Partner Hermès Marangos comments in Insurance Post’s article on the British Airways data breach as the first major case since the General Data Protection Regulation became law.

Hermès’ comments were published in Insurance Post, 8 January 2019. The full article can be found here.

In September 2018, BA issued a statement confirming that 380,000 payment card details had been compromised between 21 August and 5 September.

The market response to the announcement was swift and punishing – the share price of BA’s parent company, IAG, slumped 4% the following day. To add to the company’s woes, on the 10 September, the UK arm of an American legal firm, Sanders Phillips Grossman, announced it was bringing a £500m group action against BA for the company’s failure to “offer financial compensation to individuals affected by the data breach for the inconvenience, distress and misuse of their private information”.

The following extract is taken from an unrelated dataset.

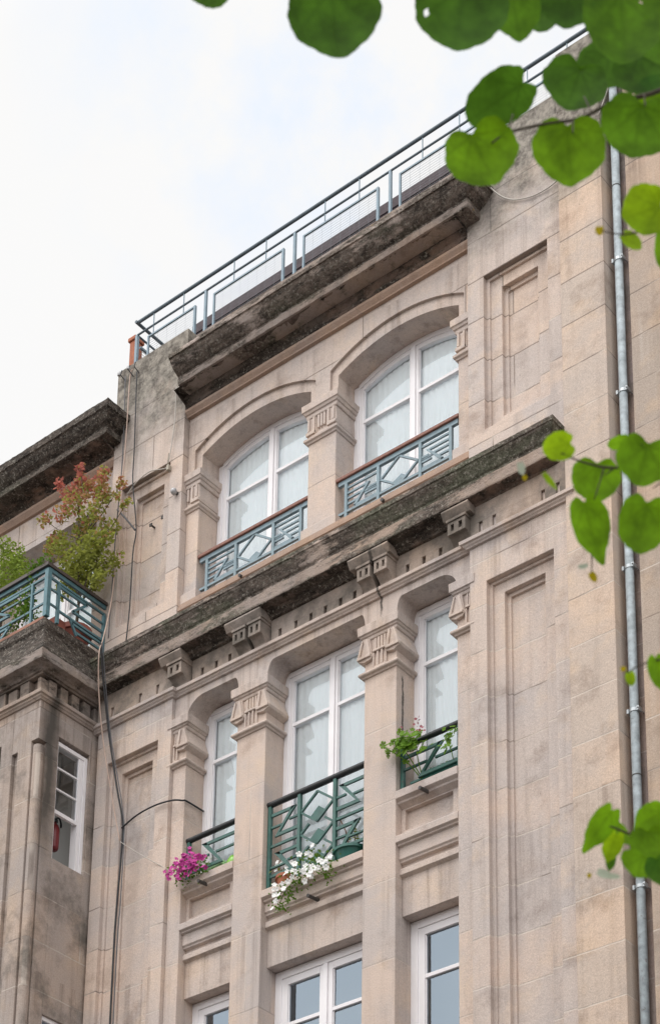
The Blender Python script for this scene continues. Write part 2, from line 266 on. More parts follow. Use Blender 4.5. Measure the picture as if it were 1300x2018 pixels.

“One of the biggest issues is that the criminals and individuals involved in this kind of hacking are basically relying on companies not taking proper steps in running their businesses,” says Hermes Marangos, a partner at Signature Litigation.

He argues that from an insurance perspective, not protecting the digital assets of your business is equivalent to the impact that leaving windows and doors open would have on a home contents policy.

“As an insurer you wouldn’t want to let people be cavalier with the security of their business,” he says. But he questions, in a world that is seemingly hooked on the outsourcing of IT: “Who is liable if the software has not been updated properly? It could be the supplier [rather than the main company].”